Neste mês, uma das apostas do audiovisual é o filme sobre a vida do Mauricio de Sousa (Mauricio de Sousa – O Filme).
“O Mauricio não nasceu um gênio pronto — ele foi se construindo. É uma história de humanidade, de vulnerabilidade e de força”, conta Mauro de Sousa, filho de Mauricio de Sousa.
No entando, uma das novidades de Saraiva à EXAME, é que até 2030 um novo filme deve chegar ao cinema. Em pré-produção com a produtora Boi Peba de Carlos Saldanha, o filme do Horácio terá estreia global estimada em 5 anos.
Ao mesmo tempo, a empresa trabalha o selo ‘Mauricio 90’ como franquia anual e prepara Penadinho para o ciclo 360º (conteúdo, produtos, experiências), tema que Saraiva também compartilha de forma exclusiva à EXAME.
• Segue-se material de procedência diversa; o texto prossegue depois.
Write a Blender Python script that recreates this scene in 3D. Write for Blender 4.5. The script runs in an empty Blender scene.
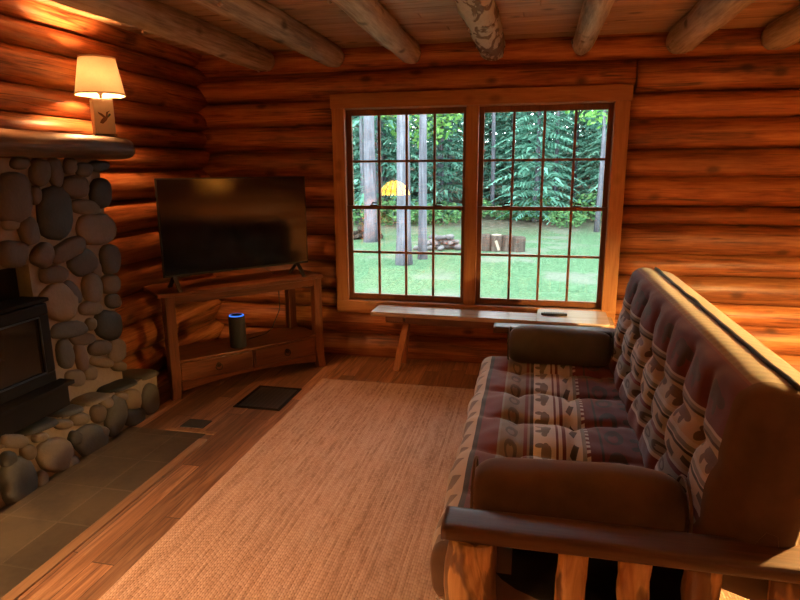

A presença internacional existe — com ativações no Japão e publicações na Europa (gráficas e Panini, França e Portugal) —, mas o foco dos próximos anos é América Latina. As animações da Turma da Mônica já estão na região em espanhol (HBO Max), já nos Estados Unidos seguem como ambição de médio prazo, pela competição acirrada e pelo custo de entrada.
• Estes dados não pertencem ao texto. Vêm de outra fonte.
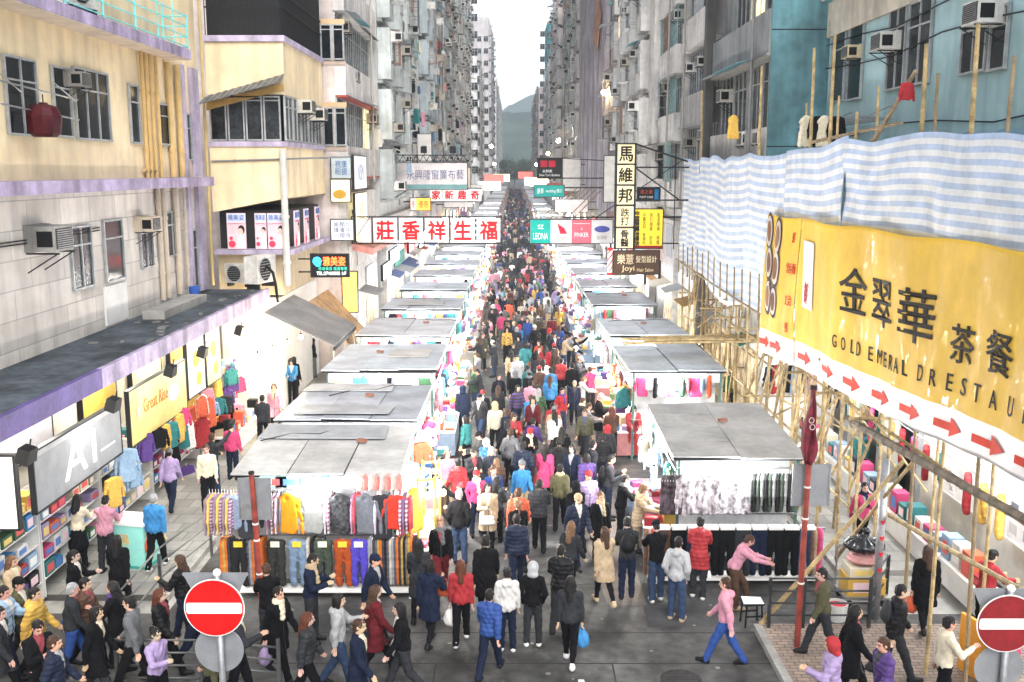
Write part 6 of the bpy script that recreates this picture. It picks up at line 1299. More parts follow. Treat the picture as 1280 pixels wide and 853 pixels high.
# loaded trolley
tx, ty = 7.0, 18.9; t_ = empty('trolley', 'flat trolley loaded beside the bamboo poles', 'trolley', (tx, ty, KERB)); MB().box(-.45, .45, -.35, .35, .18, .23).build('deck', steel, t_)
for x in (-.35, .35):
    for y_ in (-.25, .25): MB().tube((x, y_ - .02, .08), (x, y_ + .02, .08), .08, n=12).build('wheel', black, t_)
MB().path([(-.42, .33, .23), (-.42, .33, 1.05), (.42, .33, 1.05), (.42, .33, .23)], .02, 8).build('handle', steel, t_)
z = KERB + .231
for lab, sx, sy, h_, col in (('yellow carton at the bottom of the loaded trolley', .75, .55, .38, 'yellow'), ('pale carton in the middle of the loaded trolley', .68, .5, .2, 'cream')): parcel(lab, (tx, ty, z), (sx, sy, h_), col, group='cartons on the trolley'); z += h_ + .002
S = SDF(); S.ell((0, 0, .11), (.33, .27, .13), .03).ell((.05, .02, .22), (.22, .2, .1), .05); tag(obj('folded_cloth', S.mesh('folded_cloth', .02, [cloth], lambda F, X, Y, Z: F + .012*np.sin(60*Z + 4*X)), None, (tx, ty, z), color=(.6, .3, .28)), 'pile of pink folded cloth on the loaded trolley', 'cloth'); z += .26
S = SDF(); S.ell((0, 0, .13), (.40, .34, .16), .03).ell((0, 0, .27), (.14, .12, .08), .06).cap((0, 0, .32), (.03, 0, .42), .04, .07, .03)
tag(obj('rubbish_bag', S.mesh('rubbish_bag', .018, [mat('black_bin_liner', (.012, .012, .014), .25, var=.1, spec=.6, bump=.3, bscale=14)], lambda F, X, Y, Z: np.maximum(F + .010*np.sin(14*np.arctan2(Y, X + 1e-6) + 3*Z) + .006*np.sin(40*Z + 20*X), -Z)), None, (tx, ty, z)), 'shiny black rubbish bag on top of the loaded trolley', 'rubbish bag')
tag(MB().lathe([(.001, 0), (.17, 0), (.21, .34), (.19, .34), (.155, .03), (.001, .03)], 18).build('bucket', paint, None, (6.25, 18.1, KERB), color=(.6, .6, .58)), 'pale plastic bucket behind the black railing', 'bucket'); tag(MB().lathe([(.001, .0), (.15, .0), (.17, .10), (.001, .17)], 12).build('cloth', cloth, None, (6.25, 18.1, KERB + .2), color=(.5, .06, .08)), 'red cloth heaped in the pale plastic bucket', 'cloth')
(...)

“O nosso foco agora é fortalecer a presença na América Latina, onde já existe uma conexão afetiva com a marca desde os anos 80 e 90”, afirma Saraiva.
A MSP passou por reorganização recente (com redução de quadro e custos de rescisão) para ganhar eficiência e acelerar a partir de 2026. Mesmo com o ajuste, 2024 teve crescimento ante 2023, e o plano é avançar.
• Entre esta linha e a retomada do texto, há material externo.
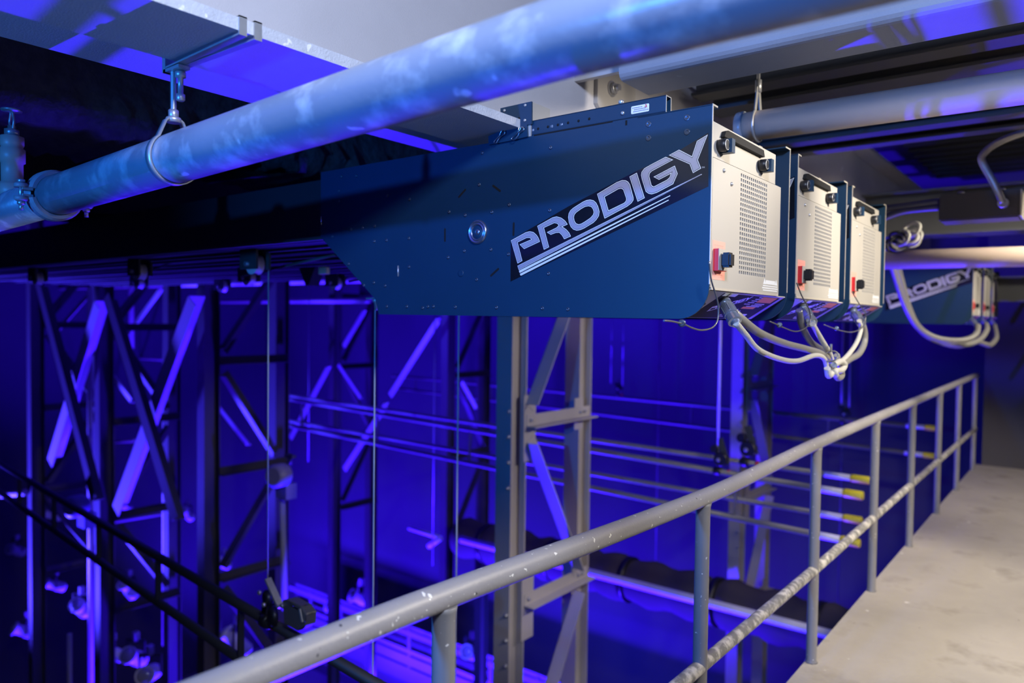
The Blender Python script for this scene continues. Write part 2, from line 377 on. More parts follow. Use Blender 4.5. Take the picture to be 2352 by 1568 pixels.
# hanger carrying the pipe
hx = -1.735
hg = thing('pipe_hanger', (hx, PY, pz(hx)), 'band hanger on a threaded rod holding the foreground sprinkler pipe', 'hanger')
bm = NB(); w = 0.011
ring_pts = []
cz = pz(hx)
for i in range(33):
    a = math.radians(38 + 284 * i / 32); ring_pts.append((math.sin(a) * (PR + 0.002), math.cos(a) * (PR + 0.002)))
top = [(0.012, 0.092), (0.02, 0.086)]
ring_pts = top + ring_pts + [(-0.02, 0.086), (-0.012, 0.092)]
q = []
for ry, rz in ring_pts:
    d = Vector((0, ry, rz)).normalized() * 0.003
    b = Vector((hx, PY + ry, cz + rz)); q.append([bm.verts.new(b + Vector((-w, 0, 0))), bm.verts.new(b + Vector((w, 0, 0))), bm.verts.new(b + Vector((w, 0, 0)) + d), bm.verts.new(b + Vector((-w, 0, 0)) + d)])
for a, b in zip(q, q[1:]):
    for k in range(4): bm.faces.new((a[k], a[(k + 1) % 4], b[(k + 1) % 4], b[k])).smooth = k in (0, 2)
lathe(bm, (hx, PY, cz + 0.085), (0, 0, 1), [(0.016, 0), (0.018, 0.008), (0.016, 0.012)], 18)
obj('band', bm, M['galv'], hg)
bm = NB(); lathe(bm, (hx, PY, cz + 0.096), (0, 0, 1), [(0.009, 0), (0.0115, 0.004), (0.0115, 0.018), (0.009, 0.02)], 14); obj('insert_nut', bm, M['galv'], hg)
bm = NB(); prof = []; zz = 0
while zz < 2.2 - cz - 0.112:
    prof += [(0.0072, zz), (0.0062, zz + 0.0013)]; zz += 0.0026
lathe(bm, (hx, PY, cz + 0.112), (0, 0, 1), prof, 12); obj('threaded_rod', bm, M['galv'], hg)
bm = NB(); box(bm, hx - 0.022, hx + 0.05, PY - 0.014, PY + 0.014, 2.196, 2.203)
box(bm, hx - 0.026, hx - 0.012, PY - 0.014, PY + 0.014, 2.196, 2.265); box(bm, hx - 0.022, hx + 0.03, PY - 0.014, PY + 0.014, 2.248, 2.262); obj('beam_clamp', bm, M['galv'], hg)
bm = NB(); lathe(bm, (hx + 0.025, PY + 0.004, 2.125), (0, 0, 1), [(0.007, 0), (0.010, 0.003), (0.010, 0.016), (0.0062, 0.018), (0.0062, 0.055), (0.012, 0.056), (0.012, 0.068), (0.006, 0.07)], 12); obj('set_screw', bm, M['galv'], hg)
for dy in (-0.012, 0.024):
    bm = NB(); quad_box(bm, [(hx - 0.02, PY + dy * .4 - 0.008, 2.205), (-1.425, PY + dy - 0.008, 2.210), (-1.425, PY + dy + 0.010, 2.210), (hx - 0.02, PY + dy * .4 + 0.010, 2.205),
                             (hx - 0.02, PY + dy * .4 - 0.008, 2.209), (-1.425, PY + dy - 0.008, 2.214), (-1.425, PY + dy + 0.010, 2.214), (hx - 0.02, PY + dy * .4 + 0.010, 2.209)])
    box(bm, -1.4285, -1.424, PY + dy - 0.008, PY + dy + 0.010, 2.210, 2.250); box(bm, -1.445, -1.424, PY + dy - 0.008, PY + dy + 0.010, 2.247, 2.250)
    obj('retaining_strap', bm, M['galv'], hg)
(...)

“A meta é dobrar o faturamento em três anos, somando Brasil e América Latina", diz Saraiva.
No editorial, a MSP trabalha com 33 editoras (entre elas, Panini, Melhoramentos e Girassol). Em alimentos e higiene, nomes como Nissin, Cargill (Jotalhão, herdeiro do primeiro licenciamento com a Sica, de 1969) e Softys (fraldas) estão na vitrine. No streaming, há conteúdos com Netflix, HBO Max, Prime Video e Globoplay. Em live e eventos, a InHouse e a rede Bourbon figuram entre os parceiros.
Em ano de 90 anos de seu fundador, a empresa reforça governança, abre caminho para a 2ª/3ª geração e mira territórios onde a memória afetiva já é vantagem competitiva.